Give back the entire listing verbatim.

==================================================

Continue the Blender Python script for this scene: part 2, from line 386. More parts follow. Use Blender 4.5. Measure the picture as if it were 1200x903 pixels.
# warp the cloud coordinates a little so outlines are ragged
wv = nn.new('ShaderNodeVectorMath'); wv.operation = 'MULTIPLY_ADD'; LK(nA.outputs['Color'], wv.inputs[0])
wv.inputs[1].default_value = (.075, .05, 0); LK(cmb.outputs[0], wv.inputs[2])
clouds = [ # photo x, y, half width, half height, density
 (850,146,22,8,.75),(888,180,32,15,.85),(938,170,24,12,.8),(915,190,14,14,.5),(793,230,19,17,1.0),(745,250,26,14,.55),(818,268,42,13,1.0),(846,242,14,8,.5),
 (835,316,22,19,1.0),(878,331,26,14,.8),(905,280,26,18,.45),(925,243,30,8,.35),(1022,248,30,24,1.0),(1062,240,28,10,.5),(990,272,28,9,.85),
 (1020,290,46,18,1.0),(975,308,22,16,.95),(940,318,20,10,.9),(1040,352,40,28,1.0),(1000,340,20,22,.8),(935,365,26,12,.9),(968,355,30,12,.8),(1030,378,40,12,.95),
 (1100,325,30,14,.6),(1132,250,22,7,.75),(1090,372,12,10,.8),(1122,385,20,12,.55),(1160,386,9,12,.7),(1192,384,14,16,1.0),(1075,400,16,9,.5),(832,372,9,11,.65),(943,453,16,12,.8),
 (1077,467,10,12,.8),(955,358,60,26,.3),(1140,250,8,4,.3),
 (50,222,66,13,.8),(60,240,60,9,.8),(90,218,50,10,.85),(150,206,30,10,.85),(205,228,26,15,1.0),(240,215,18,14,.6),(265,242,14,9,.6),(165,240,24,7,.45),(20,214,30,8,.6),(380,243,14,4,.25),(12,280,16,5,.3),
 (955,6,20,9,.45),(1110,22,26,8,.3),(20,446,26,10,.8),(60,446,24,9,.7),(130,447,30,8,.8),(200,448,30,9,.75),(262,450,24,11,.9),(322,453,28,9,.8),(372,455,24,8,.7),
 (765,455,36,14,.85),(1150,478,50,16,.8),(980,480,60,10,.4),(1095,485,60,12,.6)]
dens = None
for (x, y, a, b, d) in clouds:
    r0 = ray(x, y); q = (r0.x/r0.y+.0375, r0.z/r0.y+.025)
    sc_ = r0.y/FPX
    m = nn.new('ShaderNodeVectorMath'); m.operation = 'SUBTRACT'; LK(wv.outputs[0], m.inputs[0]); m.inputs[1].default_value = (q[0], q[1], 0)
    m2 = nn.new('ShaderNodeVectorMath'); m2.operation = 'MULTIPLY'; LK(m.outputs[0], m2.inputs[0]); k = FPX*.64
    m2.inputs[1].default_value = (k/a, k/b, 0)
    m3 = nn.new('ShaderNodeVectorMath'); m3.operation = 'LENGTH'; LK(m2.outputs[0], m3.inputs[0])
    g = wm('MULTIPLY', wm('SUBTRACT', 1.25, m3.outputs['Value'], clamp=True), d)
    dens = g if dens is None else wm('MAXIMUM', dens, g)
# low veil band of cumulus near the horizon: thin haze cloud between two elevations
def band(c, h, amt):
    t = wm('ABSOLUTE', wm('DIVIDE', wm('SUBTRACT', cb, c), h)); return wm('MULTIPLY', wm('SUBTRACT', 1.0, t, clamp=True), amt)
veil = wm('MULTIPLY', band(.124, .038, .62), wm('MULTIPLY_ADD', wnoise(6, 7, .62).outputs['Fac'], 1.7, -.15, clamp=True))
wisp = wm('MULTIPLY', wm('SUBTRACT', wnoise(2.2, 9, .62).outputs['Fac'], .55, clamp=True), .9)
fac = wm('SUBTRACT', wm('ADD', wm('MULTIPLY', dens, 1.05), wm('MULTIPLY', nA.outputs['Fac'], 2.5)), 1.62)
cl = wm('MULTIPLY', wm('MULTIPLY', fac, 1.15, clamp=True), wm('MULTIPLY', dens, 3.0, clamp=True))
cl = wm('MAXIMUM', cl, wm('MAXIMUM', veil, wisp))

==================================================

▶ Response to the exercise
Continue the Blender Python script for this scene: part 2, from line 386. More parts follow. Use Blender 4.5. Measure the picture as if it were 1200x903 pixels.
# warp the cloud coordinates a little so outlines are ragged
wv = nn.new('ShaderNodeVectorMath'); wv.operation = 'MULTIPLY_ADD'; LK(nA.outputs['Color'], wv.inputs[0])
wv.inputs[1].default_value = (.075, .05, 0); LK(cmb.outputs[0], wv.inputs[2])
clouds = [ # photo x, y, half width, half height, density
 (850,146,22,8,.75),(888,180,32,15,.85),(938,170,24,12,.8),(915,190,14,14,.5),(793,230,19,17,1.0),(745,250,26,14,.55),(818,268,42,13,1.0),(846,242,14,8,.5),
 (835,316,22,19,1.0),(878,331,26,14,.8),(905,280,26,18,.45),(925,243,30,8,.35),(1022,248,30,24,1.0),(1062,240,28,10,.5),(990,272,28,9,.85),
 (1020,290,46,18,1.0),(975,308,22,16,.95),(940,318,20,10,.9),(1040,352,40,28,1.0),(1000,340,20,22,.8),(935,365,26,12,.9),(968,355,30,12,.8),(1030,378,40,12,.95),
 (1100,325,30,14,.6),(1132,250,22,7,.75),(1090,372,12,10,.8),(1122,385,20,12,.55),(1160,386,9,12,.7),(1192,384,14,16,1.0),(1075,400,16,9,.5),(832,372,9,11,.65),(943,453,16,12,.8),
 (1077,467,10,12,.8),(955,358,60,26,.3),(1140,250,8,4,.3),
 (50,222,66,13,.8),(60,240,60,9,.8),(90,218,50,10,.85),(150,206,30,10,.85),(205,228,26,15,1.0),(240,215,18,14,.6),(265,242,14,9,.6),(165,240,24,7,.45),(20,214,30,8,.6),(380,243,14,4,.25),(12,280,16,5,.3),
 (955,6,20,9,.45),(1110,22,26,8,.3),(20,446,26,10,.8),(60,446,24,9,.7),(130,447,30,8,.8),(200,448,30,9,.75),(262,450,24,11,.9),(322,453,28,9,.8),(372,455,24,8,.7),
 (765,455,36,14,.85),(1150,478,50,16,.8),(980,480,60,10,.4),(1095,485,60,12,.6)]
dens = None
for (x, y, a, b, d) in clouds:
    r0 = ray(x, y); q = (r0.x/r0.y+.0375, r0.z/r0.y+.025)
    sc_ = r0.y/FPX
    m = nn.new('ShaderNodeVectorMath'); m.operation = 'SUBTRACT'; LK(wv.outputs[0], m.inputs[0]); m.inputs[1].default_value = (q[0], q[1], 0)
    m2 = nn.new('ShaderNodeVectorMath'); m2.operation = 'MULTIPLY'; LK(m.outputs[0], m2.inputs[0]); k = FPX*.64
    m2.inputs[1].default_value = (k/a, k/b, 0)
    m3 = nn.new('ShaderNodeVectorMath'); m3.operation = 'LENGTH'; LK(m2.outputs[0], m3.inputs[0])
    g = wm('MULTIPLY', wm('SUBTRACT', 1.25, m3.outputs['Value'], clamp=True), d)
    dens = g if dens is None else wm('MAXIMUM', dens, g)
# low veil band of cumulus near the horizon: thin haze cloud between two elevations
def band(c, h, amt):
    t = wm('ABSOLUTE', wm('DIVIDE', wm('SUBTRACT', cb, c), h)); return wm('MULTIPLY', wm('SUBTRACT', 1.0, t, clamp=True), amt)
veil = wm('MULTIPLY', band(.124, .038, .62), wm('MULTIPLY_ADD', wnoise(6, 7, .62).outputs['Fac'], 1.7, -.15, clamp=True))
wisp = wm('MULTIPLY', wm('SUBTRACT', wnoise(2.2, 9, .62).outputs['Fac'], .55, clamp=True), .9)
fac = wm('SUBTRACT', wm('ADD', wm('MULTIPLY', dens, 1.05), wm('MULTIPLY', nA.outputs['Fac'], 2.5)), 1.62)
cl = wm('MULTIPLY', wm('MULTIPLY', fac, 1.15, clamp=True), wm('MULTIPLY', dens, 3.0, clamp=True))
cl = wm('MAXIMUM', cl, wm('MAXIMUM', veil, wisp))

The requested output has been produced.